Anyway, the Real is the unconscious and the split between consciousness and the unconscious occurs through Symbolic castration. It’s only after we have suffered the traumatic “loss” of objet a and after it has been repressed in the unconscious that the order of the Real has been established. This is how objet petit a structures the Real order.

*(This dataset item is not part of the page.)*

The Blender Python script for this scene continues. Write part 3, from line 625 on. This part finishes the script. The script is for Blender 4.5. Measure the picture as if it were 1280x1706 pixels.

We now have a basic understanding of why objet petit a is at the center of the Borromean knot and how it structures each of the three orders. Human subjectivity is fundamentally organized around objet a or “lost” jouissance and that’s what the knot, in part, has to teach us. Let’s finish with McGowan’s lucid summary of the relation between objet a (jouissance) and the three orders:

In Lacan’s triadic division of experience, the Symbolic order constitutes our social reality, the imaginary provides an avenue for the illusory transgression of that reality, and the Real marks the point at which the Symbolic order fails — the gap that always haunts it. Though the imaginary assists prohibition by providing a safe outlet for enjoyment, it also represents a danger to the society of prohibition. . . . Only outside the limits of both the symbolic and the imaginary — only in the Real — are we actually able to enjoy because the Real does not require a sacrifice of enjoyment. The status of enjoyment, in fact, provides an easy way of grasping Lacan’s symbolic-imaginary-Real triad: in the Real, we can enjoy; in the imaginary, we imagine that we enjoy; and in the symbolic, the symbol enjoys in our stead. Even though it only provides an imagined enjoyment, the imaginary nonetheless seems to provide enjoyment as such, while the symbolic order only offers desire. This is why one cannot think the society of prohibition without the imaginary housing the image of the denied enjoyment. This image is what allows subjects in the society of prohibition to sustain themselves in the midst of their dissatisfaction.